Thursday, January 16, 2014

The Seven Year Itch (1955)

Italian title:
“When the Wife is
on Vacation”
Directed by: Billy Wilder 
Written by: Billy Wilder, George Axelrod
Starring: Marilyn Monroe, Tom Ewell, Evelyn Keyes
Running Time: 1 hour, 45 minutes
Rating: NR

Pre-Conceived Notions: For those of you not versed in classic movie history, this is the movie where Marilyn Monroe gets her dress blown up on the air grate. It’s probably the only thing people remember from this film. Unless you’re a classic film historian. An interesting trivia: Marilyn’s character is never given a name, and is credited as ‘The Girl.’
Why I Haven't Seen This Film: I haven’t seen a lot of the classics. This is just the second of many films from the ’50s I’m going to be reviewing, so I hope as we go along, it’ll encourage you to watch more classic films.

1 hour, 45 minutes later…: Is there some award out there for biggest Indian stereotype featured in a movie? Thanks to the strides and advancements we’ve made in the past 60 years, the opening scene in this film looks ridiculous. The first ‘Indian’ woman you see is obviously a white woman in tan make up and a wig. And there were some guys in there that were obviously Irish. And I found the teepees extra hilarious. Oh, the ’50s, you slay me. 

I have a theory about the movie that no synopsis I’ve read has mentioned. The basic plot of the film is that this man, who has been married for seven years has to stay behind and work as a publishing executive while his wife and child go on a summer vacation up in Ogunquit, Maine. Coming home after work, he sits down to read a manuscript on infidelity and has an imaginary conversation with his wife about how he is presented with every opportunity to cheat on her with his secretary and his night nurse following his appendectomy throwing themselves at him, and him ignoring their advances. The theme of imagination is very well established at the beginning of the film.

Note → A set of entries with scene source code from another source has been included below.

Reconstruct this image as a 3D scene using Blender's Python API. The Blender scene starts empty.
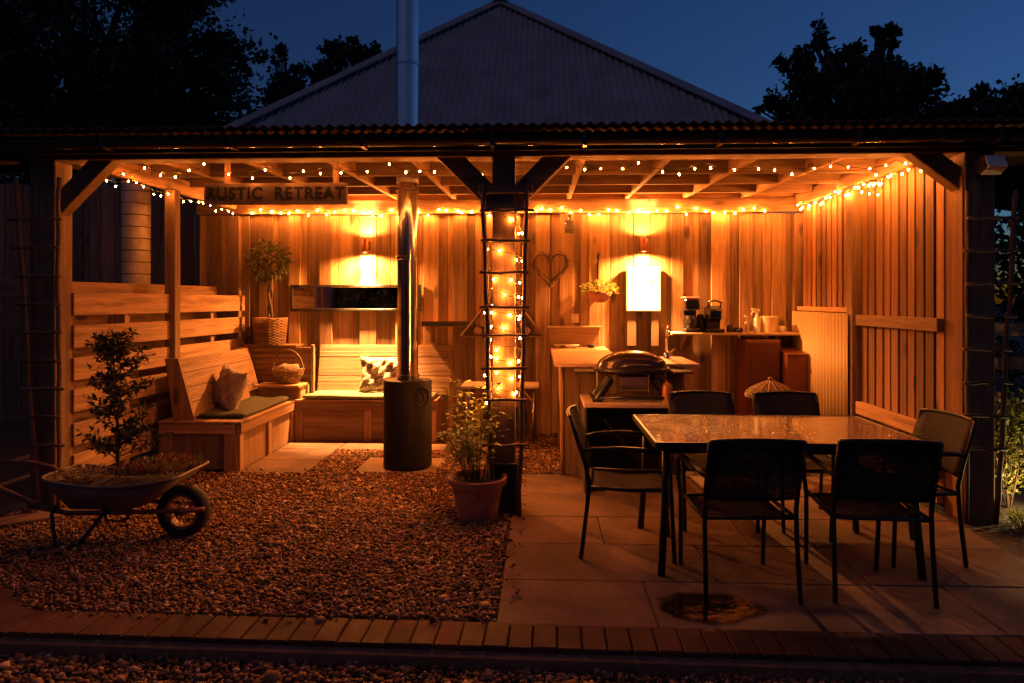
import bpy, math, random
import numpy as np
from mathutils import Vector, Matrix

random.seed(7)
rng = np.random.default_rng(7)
scene = bpy.context.scene
COL = scene.collection
PI = math.pi

# ------------------------------------------------------------------ object helpers
OFF = {}

def tag(o, label=None, cat=None, group=None, kind=None):
    if label: o['label'] = label
    if cat: o['category'] = cat
    if group: o['group'] = group
    if kind: o['kind'] = kind
    return o

def thing(name, label, cat, loc=(0, 0, 0), group=None):
    o = bpy.data.objects.new(name, None)
    o.empty_display_size = 0.1
    COL.objects.link(o)
    o.location = loc
    OFF[o] = Vector(loc)
    return tag(o, label, cat, group)

class MB:
    def __init__(self):
        self.v = []; self.f = []
    def add(self, vs, fs):
        b = len(self.v)
        self.v += [tuple(p) for p in vs]
        self.f += [tuple(i + b for i in f) for f in fs]
        return self
    def box(self, x0, x1, y0, y1, z0, z1):
        return self.add([(x0, y0, z0), (x1, y0, z0), (x1, y1, z0), (x0, y1, z0), (x0, y0, z1), (x1, y0, z1), (x1, y1, z1), (x0, y1, z1)],
                        [(3, 2, 1, 0), (4, 5, 6, 7), (0, 1, 5, 4), (1, 2, 6, 5), (2, 3, 7, 6), (3, 0, 4, 7)])
    def bar(self, p, q, w, h, up=(0, 0, 1)):
        p = Vector(p); q = Vector(q); a = (q - p).normalized(); u = Vector(up)
        s = a.cross(u)
        if s.length < 1e-4: s = a.cross(Vector((0, 1, 0)))
        s.normalize(); u = s.cross(a).normalized()
        vs = [c + s * (i * w / 2) + u * (j * h / 2) for c in (p, q) for i, j in ((-1, -1), (1, -1), (1, 1), (-1, 1))]
        return self.add(vs, [(0, 1, 2, 3), (7, 6, 5, 4), (4, 5, 1, 0), (5, 6, 2, 1), (6, 7, 3, 2), (7, 4, 0, 3)])
    def prism(self, pts, d):
        d = Vector(d); n = len(pts)
        vs = [Vector(p) for p in pts] + [Vector(p) + d for p in pts]
        fs = [tuple(range(n - 1, -1, -1)), tuple(range(n, 2 * n))] + [(i, (i + 1) % n, n + (i + 1) % n, n + i) for i in range(n)]
        return self.add(vs, fs)
    def tube(self, path, r, n=8, caps=True):
        path = [Vector(p) for p in path]; m = len(path)
        rs = r if isinstance(r, (list, tuple)) else [r] * m
        t0 = (path[1] - path[0]).normalized()
        ref = Vector((0, 0, 1)) if abs(t0.z) < .9 else Vector((1, 0, 0))
        nrm = t0.cross(ref).normalized(); vs = []
        for i, p in enumerate(path):
            t = ((path[min(i + 1, m - 1)] - path[max(i - 1, 0)]).normalized())
            nrm = (nrm - t * nrm.dot(t)).normalized(); b = t.cross(nrm)
            for k in range(n):
                a = 2 * PI * k / n
                vs.append(p + (nrm * math.cos(a) + b * math.sin(a)) * rs[i])
        fs = [(i * n + k, i * n + (k + 1) % n, (i + 1) * n + (k + 1) % n, (i + 1) * n + k) for i in range(m - 1) for k in range(n)]
        if caps: fs += [tuple(range(n - 1, -1, -1)), tuple((m - 1) * n + k for k in range(n))]
        return self.add(vs, fs)
    def lathe(self, prof, c=(0, 0, 0), n=32, sx=1, sy=1, cap=True):
        c = Vector(c); vs = [c + Vector((r * math.cos(2 * PI * k / n) * sx, r * math.sin(2 * PI * k / n) * sy, z)) for r, z in prof for k in range(n)]
        m = len(prof)
        fs = [(i * n + k, i * n + (k + 1) % n, (i + 1) * n + (k + 1) % n, (i + 1) * n + k) for i in range(m - 1) for k in range(n)]
        if cap: fs += [tuple(range(n - 1, -1, -1)), tuple((m - 1) * n + k for k in range(n))]
        return self.add(vs, fs)
    def leaf(self, p, d, n, L, w):
        p = Vector(p); d = Vector(d).normalized(); n = Vector(n); s = d.cross(n)
        if s.length < 1e-3: s = d.cross(Vector((.3, .5, .8)))
        s.normalize(); n = s.cross(d)
        return self.add([p, p + d * L * .45 + s * w / 2 + n * w * .15, p + d * L - n * L * .12, p + d * L * .45 - s * w / 2 + n * w * .15, p + d * L * .5],
                        [(0, 1, 4), (1, 2, 4), (2, 3, 4), (3, 0, 4)])

ICO = None
def ico():
    t = (1 + 5 ** .5) / 2
    v = np.array([(-1, t, 0), (1, t, 0), (-1, -t, 0), (1, -t, 0), (0, -1, t), (0, 1, t), (0, -1, -t), (0, 1, -t), (t, 0, -1), (t, 0, 1), (-t, 0, -1), (-t, 0, 1)], float)
    v /= np.linalg.norm(v[0])
    f = np.array([(0, 11, 5), (0, 5, 1), (0, 1, 7), (0, 7, 10), (0, 10, 11), (1, 5, 9), (5, 11, 4), (11, 10, 2), (10, 7, 6), (7, 1, 8), (3, 9, 4), (3, 4, 2), (3, 2, 6), (3, 6, 8), (3, 8, 9), (4, 9, 5), (2, 4, 11), (6, 2, 10), (8, 6, 7), (9, 8, 1)])
    return v, f
IV, IF = ico()

def obj(name, mb, mat, parent=None, smooth=False, bevel=0, loc=None, seg=1):
    me = bpy.data.meshes.new(name)
    off = OFF.get(parent, Vector((0, 0, 0))) if parent else Vector((0, 0, 0))
    if not parent and loc: off = Vector(loc)
    me.from_pydata([(x - off.x, y - off.y, z - off.z) for x, y, z in mb.v], [], mb.f)
    me.update()
    if smooth:
        me.polygons.foreach_set('use_smooth', [True] * len(me.polygons))
        if smooth != 'all':
            me.set_sharp_from_angle(angle=math.radians(40))
    o = bpy.data.objects.new(name, me)
    COL.objects.link(o)
    me.materials.append(mat)
    if parent: o.parent = parent; OFF[o] = off
    else: o.location = off; OFF[o] = off
    if bevel:
        b = o.modifiers.new('bevel', 'BEVEL'); b.width = bevel; b.segments = seg; b.limit_method = 'ANGLE'; b.angle_limit = math.radians(40)
    return o

def npmesh(name, V, F, mat, parent=None, smooth=False):
    me = bpy.data.meshes.new(name)
    off = OFF.get(parent, Vector((0, 0, 0)))
    V = V - np.array(off)
    k = F.shape[1]
    me.vertices.add(len(V)); me.vertices.foreach_set('co', V.astype(np.float32).ravel())
    me.loops.add(F.size); me.loops.foreach_set('vertex_index', F.astype(np.int32).ravel())
    me.polygons.add(len(F)); me.polygons.foreach_set('loop_start', np.arange(0, F.size, k, dtype=np.int32))
    me.polygons.foreach_set('loop_total', np.full(len(F), k, dtype=np.int32))
    if smooth: me.polygons.foreach_set('use_smooth', np.ones(len(F), bool))
    me.update(calc_edges=True)
    o = bpy.data.objects.new(name, me); COL.objects.link(o); me.materials.append(mat)
    if parent: o.parent = parent; OFF[o] = off
    return o

def kids(o): return [c for c in o.children]
def dup(root, loc=None, rz=None, parent=None, label=None):
    r = root.copy(); COL.objects.link(r)
    if parent is not None: r.parent = parent
    if loc is not None: r.location = loc
    if rz is not None: r.rotation_euler = (0, 0, rz)
    if label: r['label'] = label
    for ch in kids(root): dup(ch, parent=r)
    return r

# ------------------------------------------------------------------ materials
class NT:
    def __init__(self, name):
        self.m = bpy.data.materials.new(name); self.m.use_nodes = True
        self.t = self.m.node_tree; self.t.nodes.clear()
        self.out = self.n('ShaderNodeOutputMaterial'); self.b = self.n('ShaderNodeBsdfPrincipled')
        self.l(self.b.outputs[0], self.out.inputs[0])
    def n(self, ty, **k):
        nd = self.t.nodes.new(ty)
        for a, v in k.items(): setattr(nd, a, v)
        return nd
    def l(self, a, b): self.t.links.new(a, b)
    def val(self, nd, **k):
        for a, v in k.items(): nd.inputs[a.replace('_', ' ')].default_value = v
        return nd
    def math(self, op, a, b=None, c=None):
        nd = self.n('ShaderNodeMath', operation=op)
        for i, x in enumerate((a, b, c)):
            if x is None: continue
            if isinstance(x, (int, float)): nd.inputs[i].default_value = x
            else: self.l(x, nd.inputs[i])
        return nd.outputs[0]
    def mix(self, f, a, b, mode='MIX'):
        nd = self.n('ShaderNodeMix', data_type='RGBA', blend_type=mode)
        for i, x in ((0, f), (6, a), (7, b)):
            if isinstance(x, (int, float)): nd.inputs[i].default_value = x
            elif isinstance(x, tuple): nd.inputs[i].default_value = (*x[:3], 1)
            else: self.l(x, nd.inputs[i])
        return nd.outputs[2]
    def noise(self, vec, scale, detail=4, rough=.55, dist=0):
        nd = self.n('ShaderNodeTexNoise'); self.l(vec, nd.inputs['Vector'])
        nd.inputs['Scale'].default_value = scale; nd.inputs['Detail'].default_value = detail
        nd.inputs['Roughness'].default_value = rough; nd.inputs['Distortion'].default_value = dist
        return nd.outputs[0]
    def ramp(self, f, stops):
        nd = self.n('ShaderNodeValToRGB'); self.l(f, nd.inputs[0]); e = nd.color_ramp.elements
        while len(e) < len(stops): e.new(.5)
        for i, (p, c) in enumerate(stops):
            e[i].position = p; e[i].color = (*c, 1) if isinstance(c, tuple) else (c, c, c, 1)
        return nd.outputs[0]
    def bump(self, h, s, d=.01):
        nd = self.n('ShaderNodeBump'); nd.inputs['Strength'].default_value = s; nd.inputs['Distance'].default_value = d
        self.l(h, nd.inputs['Height']); self.l(nd.outputs[0], self.b.inputs['Normal'])
    def coords(self, scale, rand=True):
        g = self.n('ShaderNodeNewGeometry'); tc = self.n('ShaderNodeTexCoord')
        src = tc.outputs['Object']
        mp = self.n('ShaderNodeVectorMath', operation='MULTIPLY'); mp.inputs[1].default_value = scale
        self.l(src, mp.inputs[0])
        self.rand = g.outputs['Random Per Island']
        if not rand: return mp.outputs[0]
        cx = self.n('ShaderNodeCombineXYZ')
        oi = self.n('ShaderNodeObjectInfo')
        r2 = self.math('ADD', self.rand, oi.outputs['Random'])
        self.rand = self.math('FRACT', self.math('MULTIPLY', r2, 1.0))
        for i, k in enumerate((37.1, 61.7, 23.3)): self.l(self.math('MULTIPLY', r2, k), cx.inputs[i])
        ad = self.n('ShaderNodeVectorMath', operation='ADD'); self.l(mp.outputs[0], ad.inputs[0]); self.l(cx.outputs[0], ad.inputs[1])
        return ad.outputs[0]

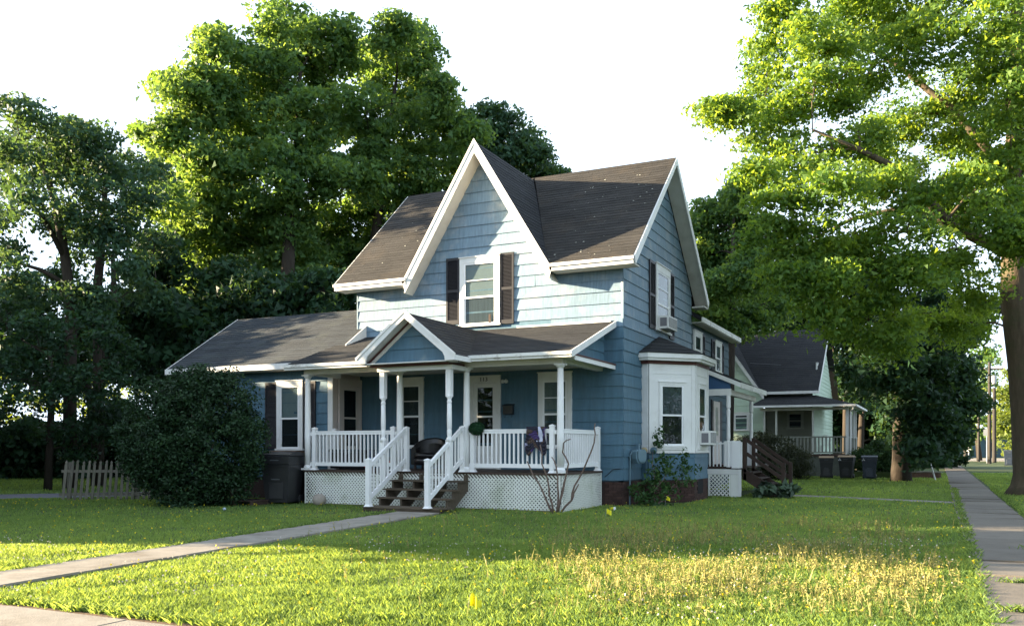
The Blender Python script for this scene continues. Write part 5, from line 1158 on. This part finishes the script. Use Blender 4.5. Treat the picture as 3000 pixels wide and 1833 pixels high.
# C: the big maple on the right
fC = 27
trC = [(at(3018, 1452, fC), .78), (at(3020, 1425, fC), .56), (at(3022, 1388, fC), .50), (at(3012, 1205, fC), .47), (at(3000, 1060, fC), .45), (at(2972, 870, fC), .40), (at(2968, 700, fC), .31), (at(2967, 518, fC), .25), (at(2975, 300, fC), .21), (at(2975, 130, fC), .19), (at(2985, -100, fC), .14), (at(2990, -420, fC), .06)]
trC = [(p if i else V((p.x, p.y, -.1)), r) for i, (p, r) in enumerate(trC)]
LC = lob([(1900, 40, 65, -1.0), (1960, 110, 70, -2.0), (1860, 170, 65, 0.0), (2050, 60, 75, 1.0), (2010, 200, 75, -2.0), (1830, 250, 60, 0.0), (1770, 275, 45, -1.8), (1730, 265, 28, -1.8), (1900, 280, 65, -1.3), (2150, 40, 80, 2.0), (2130, 170, 80, -1.0), (2250, 90, 85, -2.0), (2380, 60, 90, -3.0),
          (1950, 370, 65, -2.3), (1850, 350, 50, -1.3), (2060, 310, 75, -1.8), (1820, 430, 42, -3.2), (1900, 460, 60, -3.6), (2010, 460, 70, -4.4), (2180, 290, 75, 2.0), (2130, 400, 70, 0.0), (1870, 570, 60, -3.6), (1960, 560, 70, -4.0), (2060, 560, 75, -3.2), (1920, 640, 60, -4.0), (2000, 660, 70, -4.4),
          (2100, 660, 75, -3.6), (1990, 740, 50, -4.0), (2060, 760, 60, -3.6), (2180, 560, 65, -4.4), (2200, 660, 75, -4.4), (2280, 600, 65, -3.0), (2260, 480, 60, 1.0), (2300, 210, 80, 1.0), (2320, 350, 65, 2.0), (2390, 490, 60, -4.0), (2440, 470, 60, -3.0), (2430, 560, 55, -4.0), (2480, 540, 60, -4.0), (2420, 240, 60, -3.0),
          (2340, 680, 60, -1.0), (2205, 470, 45, -3.4), (2385, 400, 60, 1.0), (2350, 290, 55, -1.0), (2435, 390, 50, -2.0), (2300, 480, 50, 1.5), (2410, 150, 60, -1.5), (2310, 430, 42, -3.6), (2120, 450, 45, -3.2), (2150, 790, 60, -3.2), (2250, 760, 60, 1.0), (2480, 330, 70, 0.0), (2320, 770, 45, 2.0), (2560, 200, 120, 0.0), (2600, 430, 110, 0.0), (2680, 100, 130, 2.0), (2300, -60, 110, 0.0), (2100, -80, 110, 0.0), (2500, -120, 140, 0.0), (2750, 350, 120, 0.0), (2600, 600, 80, 1.0)], fC, rk=1.1, fz=.75)
tree('maple_tree', 'huge sunlit maple with a thick trunk beside the right pavement', 'tree', trC, LC, 20, (.28, .8), 105, .135, LF_C, BARKL, limb=.20, twigs=.35, inner=.35, flat=.45, sat=2,
     extra=[([at(2966, 745, fC), at(2850, 690, fC - .6), at(2770, 650, fC - 1.2), at(2700, 560, fC - 1.8), at(2600, 480, fC - 2.2), at(2520, 440, fC - 2.6), at(2380, 380, fC - 2.6)], [.20, .185, .165, .135, .10, .07, .03]),
            ([at(2770, 650, fC - 1.2), at(2640, 610, fC - .6), at(2500, 640, fC - .2), at(2380, 700, fC)], [.11, .085, .06, .03]),
            ([at(2967, 520, fC), at(2800, 330, fC + .8), at(2640, 200, fC + 1.4), at(2480, 100, fC + 1.6)], [.15, .12, .08, .04]),
            ([at(2975, 300, fC), at(2990, 100, fC - 1), at(3050, -60, fC - 2)], [.2, .16, .1])])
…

Okay. Here’s where my theory comes into play. As he is walking around the living room, he steps on his son’s roller skate, falls backwards, and hits is head on the ground. (Concussion, perhaps?) The minute he does that, The Girl (played wispily and airily by the wispy and airy Marilyn Monroe) buzzes at the door to be let in because she forgot her apartment key upstairs. So, I’m thinking this is all in his mind. It’s too much of a coincidence not to be. Bump on the head, and BOOM! Marilyn Monroe suddenly lives in the apartment upstairs from you? 

Then towards the end of the movie—okay, THE end of the movie (*Spoiler Alert!*) he’s really paranoid about someone finding out about his affair with The Girl, and this guy he’s been weary of doing the same thing with his wife that he’s ben doing with The Girl shows up in the kitchen, and he gets into a heated one-sided argument, and says something along the lines of, “What, you think I’ve got Marilyn Monroe in the kitchen?” And it so happened that Marilyn Monroe was in the kitchen at that point in the movie. That, my friends proves my point! If Marilyn Monroe exists in the universe where this movie takes place, and the name of The Girl is never revealed throughout the course of the film, doesn’t it stand to reason that the whole movie is in his head, and The Girl/Marilyn Monroe is just something he dreamed up? I rest my case. This theory is on none of the webpages about the movie. I’m really gobsmacked that people have missed this. 

Final Thoughts: 5 slices of pizza out of 6. It’s a really cute and light comic film of the ’50’s. If you’re interested about the iconic scene with Marilyn and her dress blowing up around her when she’s atop the subway grate, she is never shown from the waist up at that point in the film. It just cuts to her legs as the wind blows her skirt up. The iconic image people have in their minds comes from photographs of the production, not the film itself. Rent it for that, and rent it for the Shyamalan-esque ending. You’ll see what I mean.